Pod hasłami "Dymisja" i "Mafia" prawie 10 tys. osób zablokowało jedną z głównych arterii w Sofii. Demonstranci zebrali się przed budynkiem resortu gospodarki i energetyki, przeszli pod parlament, którego gmach obrzucali jajkami i pomidorami, po czym zablokowali ważny węzeł komunikacyjny Most Orłów. Doszło do starć z policją.

Jednym z żądań protestujących jest ujawnienie umów prywatyzacyjnych zakładów dystrybucji energii elektrycznej oraz dokumentów regulujących ich działalność. Demonstranci dali na to władzom tydzień, po którym - jak zapowiadają - zorganizują ogólnokrajowy protest i blokady.

Do blokady magistrali E79 - głównej trasy z zachodniej i środkowej Europy do Grecji - doszło w Błagojewgradzie. Ponad 5 tys. osób przerwało kordon policyjny i zablokowało ruch samochodowy.
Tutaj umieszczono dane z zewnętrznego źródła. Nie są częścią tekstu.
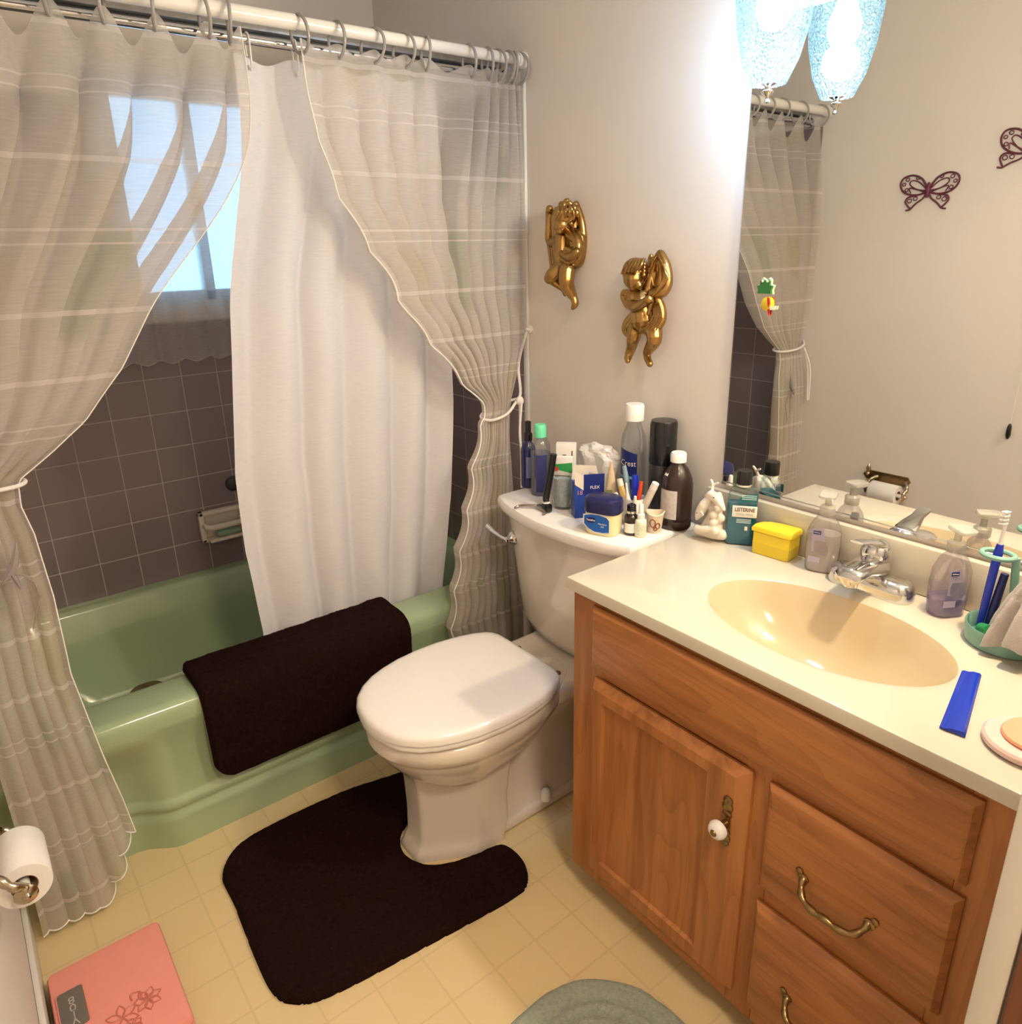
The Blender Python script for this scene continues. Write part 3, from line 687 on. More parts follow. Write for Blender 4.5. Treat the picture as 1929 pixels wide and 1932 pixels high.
for s_x in (-1, 1):
    bm = B(); box(bm, s_x * .075 - .014, s_x * .075 + .014, -.334, -.312, .3925, .411, .004); link('hinge', bm, LIDM, to)
    bm = B(); lathe(bm, [(.008, .392), (.008, .396), (.005, .398), (0, .398)], (s_x * .080, -.296, 0), 14); link('hinge_bolt', bm, BRASS, to)
# tank
def tank_loop(hw, yf, yb, bulge, r, z, n=9):
    out = []
    for i in range(n + 1):
        t = -1 + 2 * i / n; x = hw * t * (1 if abs(t) < 1 else 1)
        y = yf - bulge * (1 - t * t)
        if i in (0, n): y += r
        out.append((x, y, z))
        if i == 0: out.append((-hw + r * .3, yf + r * .3 - bulge * .03, z))
        if i == n - 0 and False: pass
    out.insert(len(out) - 1, (hw - r * .3, yf + r * .3 - bulge * .03, z))
    out += [(hw, yb, z), (-hw, yb, z)]
    return out
bm = B(); loft(bm, [tank_loop(.155, -.185, -.03, .02, .02, .392), tank_loop(.175, -.195, -.028, .03, .02, .405), tank_loop(.195, -.205, -.026, .035, .02, .44), tank_loop(.205, -.212, -.025, .038, .02, .55), tank_loop(.222, -.225, -.022, .042, .02, .72), tank_loop(.226, -.228, -.02, .042, .02, .745)])
for v in bm.verts: v.co.x += .012
link('tank', bm, PORC, to, 35)
bm = B(); loft(bm, [tank_loop(.236, -.234, -.012, .046, .018, .742), tank_loop(.247, -.240, -.008, .048, .018, .748), tank_loop(.250, -.243, -.006, .048, .018, .756), tank_loop(.250, -.243, -.006, .048, .018, .770), tank_loop(.247, -.240, -.008, .048, .018, .777), tank_loop(.240, -.234, -.012, .046, .018, .780)])
for v in bm.verts: v.co.x += .014
link('tank_lid', bm, LIDM, to, 35)
hd = thing('x', 'x', 'x'); bpy.data.objects.remove(hd)
mxy = Matrix.Rotation(PI / 2, 3, 'X')
bm = B(); lathe(bm, [(.020, -.002), (.020, .004), (.016, .010), (.009, .020), (.008, .026), (0, .028)], (-.168, -.2335, .672), 20, mtx=mxy); hb = link('flush_handle', bm, CHROME, to)
bm = B(); tube(bm, [(-.168, -.258, .672), (-.195, -.260, .674), (-.228, -.262, .682), (-.250, -.262, .690)], [.006, .0055, .007, .008], 10); link('lever', bm, CHROME, hb)

# ------------------------------------------------------------ vanity
CX0, CX1, CYF = .778, 1.602, -.446
va = thing('vanity_cabinet', 'honey oak vanity cabinet with one door and drawers under the sink', 'cabinet', (CX0, 0, 0))
W_ = CX1 - CX0
bm = B(); box(bm, 0, .016, CYF + .02, -.003, .058, .760); box(bm, W_ - .016, W_, CYF + .02, -.003, .058, .760); box(bm, 0, .016, CYF + .085, -.003, 0, .058); box(bm, W_ - .016, W_, CYF + .085, -.003, 0, .058); box(bm, .016, W_ - .016, CYF + .08, CYF + .095, 0, .07); box(bm, .016, W_ - .016, CYF + .02, -.003, .07, .085); box(bm, .016, W_ - .016, -.012, -.003, .085, .76); link('cabinet_carcass', bm, OAK_Z, va)
bm = B()
bm.free()
for a in ((0, .090, .058, .760), (W_ - .08, W_, .058, .760), (.425, .480, .058, .62)): link('face_frame_stile', box(B(), a[0], a[1], CYF, CYF + .02, a[2], a[3], .001, 1), OAK_Z, va)
bm = B()
bm.free()
for a in ((.09, W_ - .08, .735, .760), (.09, W_ - .08, .59, .63), (.09, .425, .058, .125), (.48, W_ - .08, .058, .11), (.48, W_ - .08, .34, .39)): link('face_frame_rail', box(B(), a[0], a[1], CYF + .0005, CYF + .02, a[2], a[3], .001, 1), OAK_X, va)
def bevel_panel(x0, x1, z0, z1, t=.018, bv=.016):
    bm = B(); y1 = CYF - .0003; y0 = y1 - t
    L4 = [[(x0, y1, z0), (x1, y1, z0), (x1, y1, z1), (x0, y1, z1)], [(x0, y1 - .006, z0), (x1, y1 - .006, z0), (x1, y1 - .006, z1), (x0, y1 - .006, z1)],
          [(x0 + bv * .5, y0 + .003, z0 + bv * .5), (x1 - bv * .5, y0 + .003, z0 + bv * .5), (x1 - bv * .5, y0 + .003, z1 - bv * .5), (x0 + bv * .5, y0 + .003, z1 - bv * .5)],
          [(x0 + bv, y0, z0 + bv), (x1 - bv, y0, z0 + bv), (x1 - bv, y0, z1 - bv), (x0 + bv, y0, z1 - bv)]]
    loft(bm, L4); return bm
link('false_front', bevel_panel(.840 - CX0, 1.538 - CX0, .612, .748), OAK_X, va, 25)
# door
dx0, dx1, dz0, dz1 = .848 - CX0, 1.219 - CX0, .098, .590
bm = B(); y1 = CYF - .0003; y0 = y1 - .018; px0, px1, pz0, pz1 = dx0 + .031, dx1 - .080, dz0 + .042, dz1 - .042
def rc(a, b, c, d, y): return [(a, y, c), (b, y, c), (b, y, d), (a, y, d)]
loft(bm, [rc(dx0, dx1, dz0, dz1, y1), rc(dx0, dx1, dz0, dz1, y1 - .006), rc(dx0 + .006, dx1 - .022, dz0 + .01, dz1 - .018, y0 + .001), rc(dx0 + .007, dx1 - .024, dz0 + .012, dz1 - .020, y0), rc(px0, px1, pz0, pz1, y0), rc(px0 + .004, px1 - .004, pz0 + .004, pz1 - .004, y0 + .007), rc(px0 + .008, px1 - .008, pz0 + .008, pz1 - .008, y0 + .008)])
vd = link('door', bm, OAK_Z, va, 20)
bm = B(); box(bm, 1.186 - CX0 - .007, 1.186 - CX0 + .007, y0 - .0035, y0 - .0002, .440, .522, .001)
for zz, rr in ((.518, .009), (.505, .0105), (.490, .009), (.452, .009), (.440, .0105), (.430, .008)): lathe(bm, [(rr, .0002), (rr, .003), (rr * .6, .005), (rr * .2, .005), (0, .004)], (1.186 - CX0, y0, zz), 12, mtx=mxy)
link('knob_plate', bm, BRASS, vd)
bm = B(); lathe(bm, [(.008, .003), (.007, .012), (.012, .018)], (1.186 - CX0, y0, .470), 18, mtx=mxy); link('knob_stem', bm, BRASS, vd)
bm = B(); lathe(bm, [(.010, .0175), (.0165, .021), (.0175, .027), (.014, .034), (.008, .037), (0, .0375)], (1.186 - CX0, y0, .470), 24, mtx=mxy); link('knob', bm, pm('white_knob_porcelain', (.85, .83, .80), .12), vd)['label'] = 'white porcelain door knob with dark centre'
bm = B(); lathe(bm, [(.0065, .037), (.005, .0395), (0, .040)], (1.186 - CX0, y0, .470), 16, mtx=mxy); link('knob_screw', bm, BRASS, vd)
for z0_, z1_, zp in ((.378, .592, .460), (.100, .344, .200)):
    d = link('drawer', bevel_panel(1.250 - CX0, 1.540 - CX0, z0_, z1_), OAK_X, va, 25)
    c = 1.384 - CX0; bm = B()
    tube(bm, spline([(c - .052, y0 + .001, zp + .010), (c - .050, y0 - .010, zp), (c - .040, y0 - .022, zp - .010), (c - .02, y0 - .027, zp - .014), (c, y0 - .028, zp - .012), (c + .02, y0 - .027, zp - .014), (c + .040, y0 - .022, zp - .010), (c + .050, y0 - .010, zp), (c + .052, y0 + .001, zp + .010)], 5), [.004 + .0022 * abs(math.sin(i * .55)) for i in range(41)], 10)
    for s in (-1, 1):
        lathe(bm, [(.009, 0), (.009, .003), (.005, .005), (0, .005)], (c + s * .053, y0, zp + .006), 12, mtx=mxy); lathe(bm, [(.006, 0), (.006, .003), (.003, .005), (0, .005)], (c + s * .060, y0, zp + .016), 12, mtx=mxy)
    link('drawer_pull', bm, BRASS, d)
# countertop with integral basin
ct = thing('countertop', 'cream cultured marble vanity top with oval basin and backsplash', 'countertop', (.7704, 0, CZ))
cw = 1.6035 - .7704
BX, BY, BA, BB = 1.199 - .7704, -.2535, .216, .134
bm = B(); n = 96
def perim(k, ins, z):
    t = 4 * k / n; s = int(t) % 4; f = t - int(t)
    x0, x1, y0_, y1_ = ins, cw - ins, CF + ins, -.0015
    return [(x0 + (x1 - x0) * f, y0_), (x1, y0_ + (y1_ - y0_) * f), (x1 - (x1 - x0) * f, y1_), (x0, y1_ - (y1_ - y0_) * f)][s] + (z,)
def ell(k, a, b, z, cx=BX, cy=BY):
    t = 4 * k / n; s = int(t) % 4; f = t - int(t)
    px, py, _z = perim(k, 0, 0); ang = math.atan2((py - cy) / b, (px - cx) / a)
    return (cx + a * math.cos(ang), cy + b * math.sin(ang), z)
loops = [[perim(k, .03, -.020) for k in range(n)], [perim(k, .004, -.027) for k in range(n)], [perim(k, 0, -.024) for k in range(n)], [perim(k, 0, -.005) for k in range(n)], [perim(k, .002, -.001) for k in range(n)], [perim(k, .006, 0) for k in range(n)],
         [ell(k, BA + .028, BB + .028, 0) for k in range(n)], [ell(k, BA + .010, BB + .010, -.0015) for k in range(n)], [ell(k, BA, BB, -.006) for k in range(n)]]
loft(bm, loops, False, False); link('counter_slab', bm, MARBLE, ct, 35)
bm = B(); loops = [[ell(k, BA, BB, -.006) for k in range(n)], [ell(k, BA * .965, BB * .955, -.016) for k in range(n)], [ell(k, BA * .88, BB * .86, -.045) for k in range(n)], [ell(k, BA * .74, BB * .72, -.080) for k in range(n)], [ell(k, BA * .52, BB * .52, -.108) for k in range(n)], [ell(k, BA * .28, BB * .30, -.122) for k in range(n)], [ell(k, .024, .024, -.127) for k in range(n)]]
loft(bm, loops, False, True); link('basin', bm, BASINM, ct, 60)
bm = B(); box(bm, .0, cw, -.021, -.0012, .0005, .094, .003); link('backsplash', bm, MARBLE, ct)
bm = B(); lathe(bm, [(0, -.1268), (.022, -.1268), (.0225, -.124), (.017, -.1225), (.013, -.1235), (0, -.122)], (BX, BY, 0)); link('drain', bm, BRASS, ct)
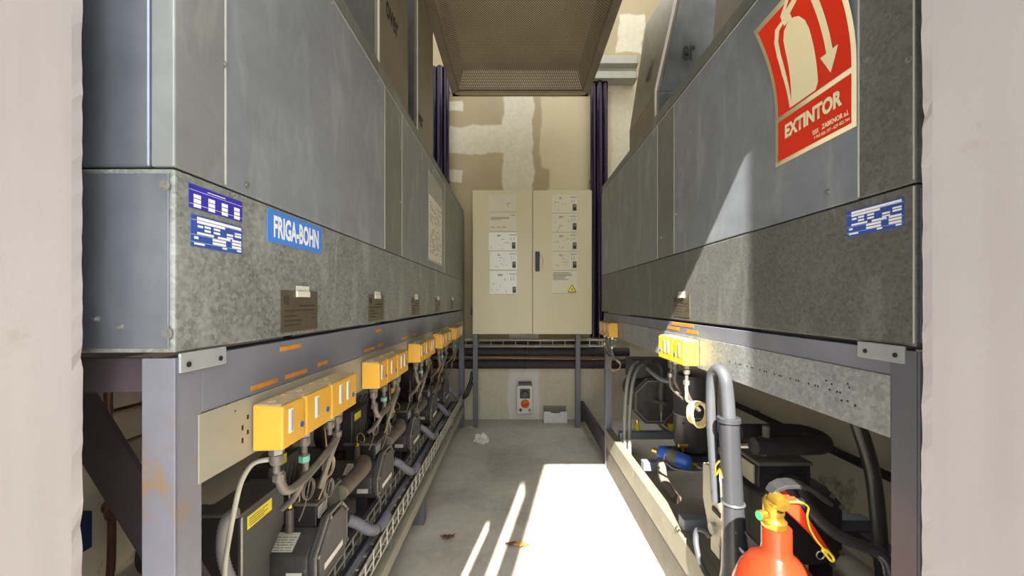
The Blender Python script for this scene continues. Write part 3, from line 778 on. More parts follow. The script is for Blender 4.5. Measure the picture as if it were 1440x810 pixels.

W Płowdiwie próbowano podpalić samochody miejscowej firmy dystrybucji energii. Demonstranci niszczyli portrety członków rządu. W Łoweczu na północy Bułgarii rozbito szyby w budynku miejscowej firmy dystrybucji energii elektrycznej. Interweniowała policja, kilka osób zatrzymano.

Manifestacje z żądaniami dymisji Borysowa odbyły się również w Starej Zagorze, Ruse i Pazardżiku. Ogółem w niedzielnych protestach uczestniczyło ponad 100 tys. osób w 24 miastach kraju - podała prywatna agencja informacyjna BGNES.

Według radia publicznego demonstracja w Warnie zebrała 10 tysięcy ludzi. Protesty w tym mieście nasiliły się po tym, jak ogłoszono informację o podwyżce opłat za zużycie wody.